Building Community in Your Music Studio

One of the ways you can make a private music studio stand out is to focus on building your studio’s sense of community. Encouraging your students and studio families to connect, support each other and get to know each other is one thing but as the teacher it helps if we create environments and routines to allow these relationships to build easily. In so many ways we are leaders and our music studios are within our circle of influence. It is up to us to make this a priority!

Read on to hear a few of the ways I’ve been able to do this in my violin and viola studio.

Give Opportunity to Cheer Individuals in Studio

Often times as students are approaching a performance, whether fit is an audition, recital, etc., I will have them perform for other students in the studio! I do this easily by having them perform for the student either before or after their lesson time or during a group class. The most recent example of this was for a student preparing to audition for our local arts high school who performed in a group class for my other students. The students who were in the audience giving the auditionee encouragement and remembered to follow up - When the auditionee was able to share they were accepted! It provided a great opportunity for the student who was accepted to feel pride in their accomplishment, while giving other students a chance to cheer another student on and see what might be possible for them someday, too! 

On an even smaller scale, I’ll sometimes have students overlap their lesson time to play through easy duets or run through our review pieces together. Anything where they can get more face time with another student, become comfortable with them and feel united is great! 

Group Performances

When my studio was on the smaller side, we would fill the time with group pieces. These helped us fill out the recital time and gave students a small taste of playing in an ensemble. You could also match individual students together to perform duets or trios of different levels. The performance itself can be done at a number of different places - Nursing homes, retirement centers, in a park, community center, house of worship and so on. But anyway you can connect students together and unite them as a team will help them become invested in seeing everyone succeed.  

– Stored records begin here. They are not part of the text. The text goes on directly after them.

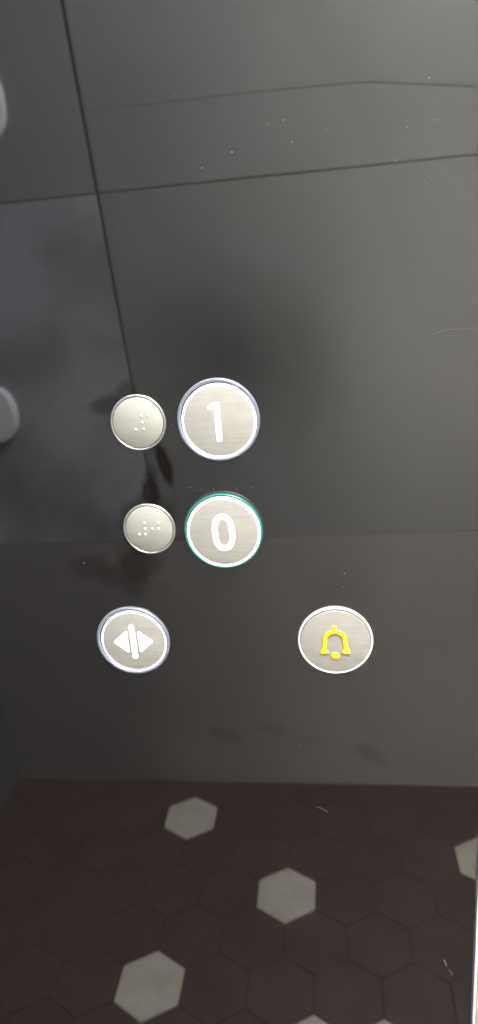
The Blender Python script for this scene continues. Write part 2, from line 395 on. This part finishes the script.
# ceiling lights
def ceiling_light(label, x, y, w, d, mtl):
    t = thing('ceiling_light', label, 'ceiling light', (x, y, H))
    bm = bmesh.new()
    for a in ((-w/2-.01, w/2+.01, -d/2-.01, -d/2), (-w/2-.01, w/2+.01, d/2, d/2+.01), (-w/2-.01, -w/2, -d/2, d/2), (w/2, w/2+.01, -d/2, d/2)):
        box(bm, a[0], a[1], a[2], a[3], -.014, -.0005)
    obj('lamp_frame', bm, frame_mat, t)
    bm = bmesh.new(); box(bm, -w/2, w/2, -d/2, d/2, -.010, -.0005); obj('diffuser', bm, mtl, t)
ceiling_light('square warm ceiling light over the right half of the lift car', .42, -.55, .5, .5, diffuser)
ceiling_light('small cool ceiling light added as bluish fill in the left corner of the lift car', -.62, -.45, .14, .14, cool_fill_diffuser)  # added lamp, lends the left of the wall a cool tint

# landing light through the open doorway; unseen area lamp, also fills the lower wall
def area(name, loc, rot, sx_, sy_, power, col):
    l = bpy.data.lights.new(name, 'AREA'); l.shape = 'RECTANGLE'; l.size = sx_; l.size_y = sy_; l.energy = power; l.color = col
    o = bpy.data.objects.new(name, l); C.objects.link(o); o.location = loc; o.rotation_euler = rot
area('landing_fill_light', (.7, 2.2, .95), (PI/2, 0, 0), 1.6, 1.8, 40, (1,.965,.92))
w = bpy.data.worlds.new('world'); bpy.context.scene.world = w; w.use_nodes = True
w.node_tree.nodes['Background'].inputs[0].default_value = (.75,.8,.9,1); w.node_tree.nodes['Background'].inputs[1].default_value = .35

# ------------------------------------------------------------------ camera
cam = bpy.data.cameras.new('camera'); co = bpy.data.objects.new('camera', cam); C.objects.link(co)
r = Vector((.99018129, .11620094, -.07770679)); u = Vector((.03596442, .32541022, .94488875)); f = Vector((-.13508355, .93840584, -.31803601))
co.matrix_world = Matrix(((r.x, u.x, -f.x, 0), (r.y, u.y, -f.y, -.33), (r.z, u.z, -f.z, CAM_H), (0, 0, 0, 1)))
cam.sensor_fit = 'VERTICAL'; cam.lens = 5.0; cam.sensor_height = 5.0*1024/690; cam.sensor_width = cam.sensor_height*478/1024
cam.clip_start = .01
cam.dof.use_dof = True; cam.dof.focus_distance = .375; cam.dof.aperture_fstop = 2.2
bpy.context.scene.camera = co
s = bpy.context.scene
s.view_settings.view_transform = 'Standard'; s.view_settings.look = 'None'; s.view_settings.gamma = 1
s.view_settings.use_curve_mapping = False; s.view_settings.exposure = 3.28
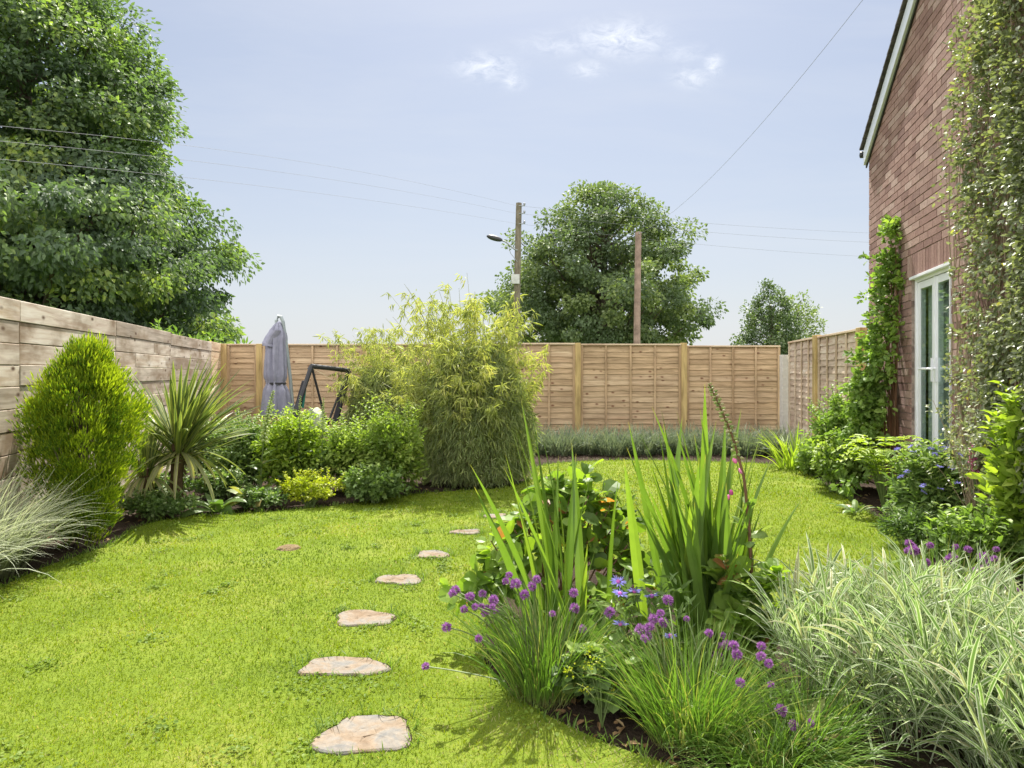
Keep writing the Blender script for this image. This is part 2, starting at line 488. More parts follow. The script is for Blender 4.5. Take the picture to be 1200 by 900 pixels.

Workshops with Guest Teacher

Opening our students up to another teacher or musician can have so many benefits - A shared experience for the studio, educating yourself about other styles and reinforce that you do know what you are talking about! Sometimes it just helps students and their families to hear the same feedback from someone else. 

Topics could be fiddling, improv, praise team playing if there’s a lot of church attendees. You could do a themed sight reading party for movie music, specific decades (For example: 60s music could be the Beatles, Simon and Garfunkel, etc), regions of the world, holidays. There are so many options here and you can easily customize it to your current studio’s interests.

Studio Field Trip

Take your students to a local music performance for a studio field trip! This is another community building activity with so many fringe benefits, too. The downtime from before the concert and during intermission allows people to sit, chat and have fun. You get to support your local music community. By opening the invitation to the entire studio family and any friends they’d like to bring along, you are exposing so many people to where they can find local music. 

I’ve long been a proponent of studio field trips and started holding them myself back in 2016 (If you’d like some thoughts on how to put this into practice with your studio, check out this post here: How to Plan a Studio Field Trip in Five Steps.). You could even sweeten the deal by saying everyone can meet before or after the concert at a nearby ice cream shop or coffeehouse for added group fun!

Group Lessons

This one should be obvious to Suzuki teachers, but even those who aren’t Suzuki teachers will see the benefits of giving their students group classes every once in a while! Similar to scheduling a workshop with a guest teacher, you can use the same list of themes or topics to inspire your group class. Additional ideas that might work well in that format include composition or music theory. By now you notice the theme - The more you bring people together, the more contact points your students have, the better your studio’s community will be! 

Recital Ideas to Foster Community

There’s a couple small ideas I’ve used in my studio recitals to help bolster community. If your recital is small enough, take the time to introduce each student, their piece and share an encouraging or unique thing about that student with the audience. Be sure to have a reception - Where there is food and drink, there is time for mingling, getting to know others and finding ways that we can all relate. 

My favorite idea for recitals is one I learned while attending my first Suzuki institute years ago. During a recital, I provide colored pieces of paper throughout the audience’s seats, along with a few pencils. As I open up the recital, I invite the audience and students to write special and encouraging notes to the performers, letting them know they will have an opportunity to drop their notes into the student’s goodie bags at the end of the recital. I always outline keeping it uplifting, while mentioning how younger students can draw a picture based on the song or on how it made them feel, parents can share what thing they loved most about the performance and so on. I love this idea and I find it key to my recital practices these days. 

Final Thoughts

Community is good for the whole person, and it is good for us to recognize the opportunity our studio has to create a vibrant community for our students and their families as well. The responsibilities of being a private music teacher can sometimes feel never ending, but we do well to keep this in mind! From a practical standpoint it can help bolster your retention and income, but from a much larger perspective it can help the humans in your studio even more. And isn’t that what it’s all about anyways? 

Dr. Suzuki said, “Teaching music is not my main purpose. I want to make good citizens. If children hear fine music from the day of their birth and learn to play it, they develop sensitivity, discipline and endurance. They get a beautiful heart.” If they start being good citizens in our little corner of the world, imagine what more they can go onto do with the skills we help them develop in our communities.